-- Start --
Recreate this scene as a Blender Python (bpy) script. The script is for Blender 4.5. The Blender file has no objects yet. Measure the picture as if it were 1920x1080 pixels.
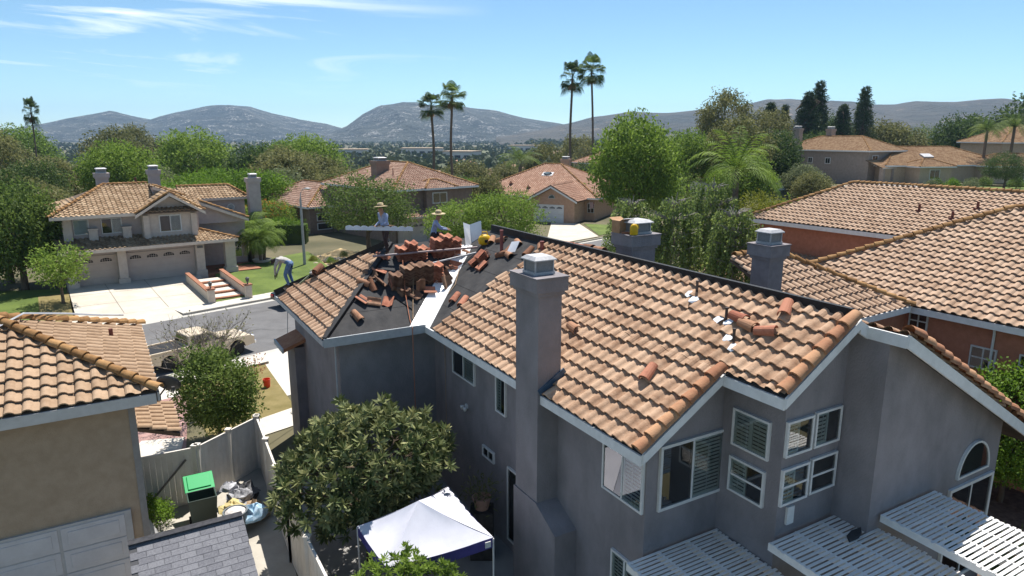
import bpy, bmesh, math, random
import numpy as np
from mathutils import Vector, Matrix
random.seed(7); np.random.seed(7)
R = math.radians
S = bpy.context.scene
C = S.collection
# ---------------------------------------------------------------- camera, sky, sun, exposure
CAM_H = 10.8; PITCH = R(12.6)
cam = bpy.data.objects.new('camera', bpy.data.cameras.new('camera')); C.objects.link(cam)
cam.location = (0, 0, CAM_H); cam.rotation_euler = (R(90) - PITCH, 0, 0)
cam.data.sensor_width = 36; cam.data.lens = 24.0; cam.data.clip_start = .1; cam.data.clip_end = 30000
S.camera = cam
SUN_AZ = R(17); SUN_EL = R(64)          # azimuth clockwise from +Y
W = bpy.data.worlds.new('World'); S.world = W; W.use_nodes = True
wn = W.node_tree; wn.nodes.clear()
def N(nt, t, **kw):
    n = nt.nodes.new(t)
    for k, v in kw.items():
        if k in n.inputs.keys() if isinstance(k, str) else False: n.inputs[k].default_value = v
        else: setattr(n, k, v)
    return n
sky = wn.nodes.new('ShaderNodeTexSky'); sky.sky_type = 'NISHITA'; sky.sun_disc = False
sky.sun_elevation = SUN_EL; sky.sun_rotation = SUN_AZ; sky.altitude = 350
sky.air_density = .75; sky.dust_density = .0; sky.ozone_density = 1.6
bg = wn.nodes.new('ShaderNodeBackground'); bg.inputs[1].default_value = .088
wo = wn.nodes.new('ShaderNodeOutputWorld')
# thin cirrus in the sky: stretched noise on the sky direction, high in the north-west
tc = wn.nodes.new('ShaderNodeTexCoord')
sep = wn.nodes.new('ShaderNodeSeparateXYZ'); wn.links.new(tc.outputs['Generated'], sep.inputs[0])
def M_(op, a, b=None, c=None, clamp=False):
    n = wn.nodes.new('ShaderNodeMath'); n.operation = op; n.use_clamp = clamp
    for i, v in enumerate((a, b, c)):
        if v is None: continue
        if isinstance(v, (int, float)): n.inputs[i].default_value = v
        else: wn.links.new(v, n.inputs[i])
    return n.outputs[0]
cmb = wn.nodes.new('ShaderNodeCombineXYZ'); wn.links.new(M_('ADD', M_('MULTIPLY', sep.outputs[0], 2.6), M_('MULTIPLY', sep.outputs[2], 5.0)), cmb.inputs[0]); wn.links.new(M_('MULTIPLY', sep.outputs[2], 21), cmb.inputs[1]); wn.links.new(M_('MULTIPLY', sep.outputs[1], 2.0), cmb.inputs[2])
nz = wn.nodes.new('ShaderNodeTexNoise'); nz.inputs['Scale'].default_value = 1.15; nz.inputs['Detail'].default_value = 8; nz.inputs['Roughness'].default_value = .6; nz.inputs['Distortion'].default_value = .7
wn.links.new(cmb.outputs[0], nz.inputs['Vector'])
west = M_('MULTIPLY_ADD', sep.outputs[0], -2.2, -.05, True)         # the cirrus lies in the west
cl = M_('MULTIPLY', M_('SUBTRACT', nz.outputs[0], .505), 5.5, None, True)
cl = M_('MULTIPLY', M_('MULTIPLY', cl, west, None, True), M_('MULTIPLY', M_('SUBTRACT', sep.outputs[2], .045), 22, None, True), None, True)
mixc = wn.nodes.new('ShaderNodeMix'); mixc.data_type = 'RGBA'
tint = wn.nodes.new('ShaderNodeMix'); tint.data_type = 'RGBA'; tint.blend_type = 'MULTIPLY'; tint.inputs[0].default_value = 1; tint.inputs[7].default_value = (.83, 1.0, .99, 1); wn.links.new(sky.outputs[0], tint.inputs[6])
wn.links.new(cl, mixc.inputs[0]); wn.links.new(tint.outputs[2], mixc.inputs[6]); mixc.inputs[7].default_value = (9.5, 9.9, 10.4, 1)
wn.links.new(mixc.outputs[2], bg.inputs[0]); wn.links.new(bg.outputs[0], wo.inputs[0])
sd = bpy.data.lights.new('sun', 'SUN'); sd.energy = 4.8; sd.angle = R(.53); sd.color = (1, .955, .89)
sun = bpy.data.objects.new('sun', sd); C.objects.link(sun)
sv = Vector((math.sin(SUN_AZ) * math.cos(SUN_EL), math.cos(SUN_AZ) * math.cos(SUN_EL), math.sin(SUN_EL)))
sun.rotation_euler = sv.to_track_quat('Z', 'Y').to_euler(); sun.location = sv * 60
S.view_settings.view_transform = 'Standard'; S.view_settings.look = 'None'; S.view_settings.exposure = .74; S.view_settings.gamma = 1
S.render.engine = 'CYCLES'
S.cycles.volume_bounces = 0; S.cycles.max_bounces = 5; S.cycles.diffuse_bounces = 2; S.cycles.glossy_bounces = 2; S.cycles.transmission_bounces = 2; S.cycles.transparent_max_bounces = 10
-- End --
EXERCISE INSTRUCTIONS – Locate all lines in the listing above with the word "objects" and copy them.

FINISHED EXERCISE –
Recreate this scene as a Blender Python (bpy) script. The script is for Blender 4.5. The Blender file has no objects yet. Measure the picture as if it were 1920x1080 pixels.
cam = bpy.data.objects.new('camera', bpy.data.cameras.new('camera')); C.objects.link(cam)
sun = bpy.data.objects.new('sun', sd); C.objects.link(sun)